Kintoa, trois syllabes comme autant de vallées qui composent son territoire. Kintoa, une consonne qui tranche en préambule mais une fin en deux voyelles que l’on chante interminablement. Kintoa enfin, comme la promesse du goût d’un pays basque vif et délicat à la fois.

Au début des années 80, une dizaine d’éleveurs entoure Pierre Oteiza, salaisonnier de la vallée des Aldudes, pour sauvegarder le porc de race basque, aussi appelé Pie Noir ou Euskal Xerria en basque. Un travail commun a permis, à partir des 25 dernières femelles recensées en 1982, d’obtenir aujourd’hui 350 truies donnant naissance à 2 000 porcelets par an. Ce sont maintenant plus de 70 éleveurs qui composent l’association Filière Porc Basque, présidée par Michel Oçafrain, ayant pour objectif de pérenniser cette race locale dans le respect de la tradition. Pour cela un cahier des charges précis a été mis en place : tous les reproducteurs doivent travailler la race pure, l’engraissement doit être fait en liberté à l’extérieur, le nombre de porcs par lot et par hectare est limité à 40, aucun OGM n’est autorisé dans l’alimentation, le vide sanitaire doit être effectué sur chaque parcelle pendant quatre mois après chaque lot, les porcs sont abattus entre 12 et 24 mois à un poids minimum de 130 kg, enfin - et ce n’est pas le moins important - l’épaisseur de lard dorsal doit être au moins de 25 mm. 
Ce gras obtenu par la générosité des ressources alimentaires que le cochon peut trouver au gré de ses promenades sur les flancs des montagnes pyrénéennes entre la vallée des Aldudes, du Baztan et d’Erro, le territoire de Kintoa, ou pays de Quint en français. Pendant plus d’un an, les animaux vont s’engraisser en mangeant de l’herbe, des racines, des glands, des châtaignes… mais aussi des céréales en complément afin de parfaire leur alimentation. Ce sont tous ces éléments ; la race, l’élevage en liberté, une alimentation pure et un abattage tardif qui concourent à la qualité de la viande de porc basque. 
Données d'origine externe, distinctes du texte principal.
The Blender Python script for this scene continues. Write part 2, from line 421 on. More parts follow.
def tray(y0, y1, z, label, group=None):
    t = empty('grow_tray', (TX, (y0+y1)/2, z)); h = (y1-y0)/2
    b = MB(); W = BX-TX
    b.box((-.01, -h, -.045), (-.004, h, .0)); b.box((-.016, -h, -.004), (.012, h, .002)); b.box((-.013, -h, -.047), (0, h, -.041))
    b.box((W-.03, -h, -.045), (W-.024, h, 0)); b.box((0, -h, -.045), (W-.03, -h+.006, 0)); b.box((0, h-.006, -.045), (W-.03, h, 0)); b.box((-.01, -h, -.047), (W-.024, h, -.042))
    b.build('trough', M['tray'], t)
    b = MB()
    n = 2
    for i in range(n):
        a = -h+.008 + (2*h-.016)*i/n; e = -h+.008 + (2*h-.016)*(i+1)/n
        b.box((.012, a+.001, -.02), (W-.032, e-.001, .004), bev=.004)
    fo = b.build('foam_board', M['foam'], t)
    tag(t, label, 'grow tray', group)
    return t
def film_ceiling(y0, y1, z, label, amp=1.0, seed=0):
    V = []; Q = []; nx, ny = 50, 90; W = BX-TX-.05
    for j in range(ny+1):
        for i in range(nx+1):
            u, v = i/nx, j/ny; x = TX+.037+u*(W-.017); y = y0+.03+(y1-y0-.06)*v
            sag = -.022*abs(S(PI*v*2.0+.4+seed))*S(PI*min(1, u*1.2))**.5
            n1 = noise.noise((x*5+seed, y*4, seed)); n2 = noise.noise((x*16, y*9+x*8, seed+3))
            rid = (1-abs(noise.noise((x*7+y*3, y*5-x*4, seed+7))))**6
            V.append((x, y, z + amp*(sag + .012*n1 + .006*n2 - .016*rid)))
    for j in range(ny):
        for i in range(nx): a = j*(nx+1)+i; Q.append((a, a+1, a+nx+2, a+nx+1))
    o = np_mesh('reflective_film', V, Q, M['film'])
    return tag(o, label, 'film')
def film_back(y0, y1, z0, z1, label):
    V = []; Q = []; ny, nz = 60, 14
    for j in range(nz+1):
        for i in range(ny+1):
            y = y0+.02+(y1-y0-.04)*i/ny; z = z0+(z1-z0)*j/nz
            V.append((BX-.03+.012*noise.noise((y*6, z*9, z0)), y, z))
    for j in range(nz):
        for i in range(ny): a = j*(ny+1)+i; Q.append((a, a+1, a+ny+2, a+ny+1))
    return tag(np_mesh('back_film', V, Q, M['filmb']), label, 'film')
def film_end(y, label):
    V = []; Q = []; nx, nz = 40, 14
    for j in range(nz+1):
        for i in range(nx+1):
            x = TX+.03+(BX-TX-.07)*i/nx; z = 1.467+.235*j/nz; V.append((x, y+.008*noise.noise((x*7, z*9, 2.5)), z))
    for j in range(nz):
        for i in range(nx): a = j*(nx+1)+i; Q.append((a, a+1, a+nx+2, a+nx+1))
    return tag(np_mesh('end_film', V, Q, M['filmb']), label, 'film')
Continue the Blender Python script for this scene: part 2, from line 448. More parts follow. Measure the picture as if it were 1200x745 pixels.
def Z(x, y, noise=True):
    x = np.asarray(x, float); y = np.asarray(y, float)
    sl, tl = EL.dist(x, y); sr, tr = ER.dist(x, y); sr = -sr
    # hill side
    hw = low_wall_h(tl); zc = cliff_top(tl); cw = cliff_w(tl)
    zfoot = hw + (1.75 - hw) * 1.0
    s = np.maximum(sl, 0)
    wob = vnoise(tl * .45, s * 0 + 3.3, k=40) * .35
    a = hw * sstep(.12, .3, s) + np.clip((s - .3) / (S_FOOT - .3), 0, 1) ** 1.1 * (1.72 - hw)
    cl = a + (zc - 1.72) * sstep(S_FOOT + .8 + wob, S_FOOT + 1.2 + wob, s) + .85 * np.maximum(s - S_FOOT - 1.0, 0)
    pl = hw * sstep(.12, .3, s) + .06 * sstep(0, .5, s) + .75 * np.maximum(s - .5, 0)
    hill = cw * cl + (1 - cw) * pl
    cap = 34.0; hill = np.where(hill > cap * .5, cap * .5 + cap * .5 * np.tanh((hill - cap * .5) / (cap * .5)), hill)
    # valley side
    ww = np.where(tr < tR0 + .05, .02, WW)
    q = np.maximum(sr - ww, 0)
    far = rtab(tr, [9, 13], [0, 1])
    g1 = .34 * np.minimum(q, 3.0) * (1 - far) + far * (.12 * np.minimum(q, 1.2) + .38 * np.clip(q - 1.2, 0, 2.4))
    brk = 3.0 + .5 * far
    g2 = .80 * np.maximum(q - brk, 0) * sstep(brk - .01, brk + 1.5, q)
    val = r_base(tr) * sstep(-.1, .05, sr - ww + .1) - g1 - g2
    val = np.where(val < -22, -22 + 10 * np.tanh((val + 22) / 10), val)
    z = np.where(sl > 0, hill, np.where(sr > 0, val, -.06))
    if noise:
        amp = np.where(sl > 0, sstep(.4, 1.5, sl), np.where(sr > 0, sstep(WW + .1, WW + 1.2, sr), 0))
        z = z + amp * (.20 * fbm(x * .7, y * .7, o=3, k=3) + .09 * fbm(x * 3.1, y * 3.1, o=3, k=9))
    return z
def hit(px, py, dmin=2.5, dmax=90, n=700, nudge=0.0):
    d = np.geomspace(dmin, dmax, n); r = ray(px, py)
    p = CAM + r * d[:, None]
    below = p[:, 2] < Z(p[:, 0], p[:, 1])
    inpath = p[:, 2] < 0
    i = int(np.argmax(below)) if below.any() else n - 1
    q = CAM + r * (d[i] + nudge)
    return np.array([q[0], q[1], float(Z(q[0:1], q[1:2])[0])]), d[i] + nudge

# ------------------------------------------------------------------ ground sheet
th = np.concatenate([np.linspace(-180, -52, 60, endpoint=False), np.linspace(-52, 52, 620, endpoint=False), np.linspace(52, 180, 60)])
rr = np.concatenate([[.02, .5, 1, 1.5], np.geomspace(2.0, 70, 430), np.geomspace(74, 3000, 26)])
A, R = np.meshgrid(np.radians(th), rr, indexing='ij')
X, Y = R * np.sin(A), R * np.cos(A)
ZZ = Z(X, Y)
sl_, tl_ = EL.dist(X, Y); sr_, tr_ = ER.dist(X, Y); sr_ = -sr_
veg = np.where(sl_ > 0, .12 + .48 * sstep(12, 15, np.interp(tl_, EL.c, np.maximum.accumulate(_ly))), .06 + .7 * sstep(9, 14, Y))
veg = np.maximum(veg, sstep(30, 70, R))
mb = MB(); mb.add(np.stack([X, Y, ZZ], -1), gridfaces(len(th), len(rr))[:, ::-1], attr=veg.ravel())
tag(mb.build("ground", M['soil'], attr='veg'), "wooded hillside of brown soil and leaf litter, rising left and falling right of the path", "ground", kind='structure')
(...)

Une viande tendre, mature, d’un rouge vif et finement persillée que l’on peut trouver désormais en charcuterie - en frais - préparé par Cédric Bergez et son équipe. Cet ancien deuxième ligne de l’Aviron Bayonnais est revenu aux sources en reprenant il y a trois ans les rênes de la charcuterie Aubard créée par son grand-père en 1946 à Bayonne. « Mon grand-père était grossiste en charcuterie sur les bords de l’Adour, mais à l’arrivée de la grande distribution, il a préféré le contact direct avec les clients, et a ouvert une charcuterie au début des années 60 » précise-t-il. C’est toujours dans ces même murs que sont désossés, aujourd’hui, les porcs basques venus directement de l’abattoir de St Jean Pied de Port. « C’est Pierre Oteiza qui m’a demandé, avec insistance, de faire du Kintoa en frais. Lui, fabrique jambons et salaisons et moi, pour l’instant, je suis le seul à proposer de l’échine, des côtes, du rôti, de la saucisse et de la ventrêche ». Un travail nouveau pour lui et ses trois charcutiers « Le porc basque a une morphologie sensiblement différente du cochon de race classique que l’on travaille habituellement. Il y a eu un temps d’adaptation pour le désossage, mais c’est un réel plaisir de découper cette viande d’une tendreté exceptionnelle ». A la cuisson, la ventrêche et l’échine dégagent des arômes de noisettes et le gras reste ferme. Cédric Bergez conseille de servir la viande rosée et nature - peut-être un peu de piment d’Espelette - pour bien l’apprécier. Il ajoute « J’aime avoir ce contact avec les clients. Ils nous disent quand ils ont aimé et aussi quand ils aiment moins. Ils nous apportent des idées, c’est constructif ». C’est aussi cela le respect des clients, un échange entre le spécialiste et le gourmand. Une relation privilégiée qui permet à l’amateur d’être bien conseillé et servi, et au professionnel de partager ses connaissances et de recevoir de la reconnaissance.

© Philippe Deschamps
Une reconnaissance que la Filière Porc Basque aimerait acquérir en obtenant une AOC pour les produits d’appellation Kintoa. Depuis 2001, ils mettent tout en œuvre pour que la viande de porc basque soit reconnue, ainsi que le savoir-faire des éleveurs. Une AOC qui permettrait de valoriser le métier de ces hommes et de protéger cette race pure en l’associant officiellement à son territoire d’origine. Ils le méritent. Amplement.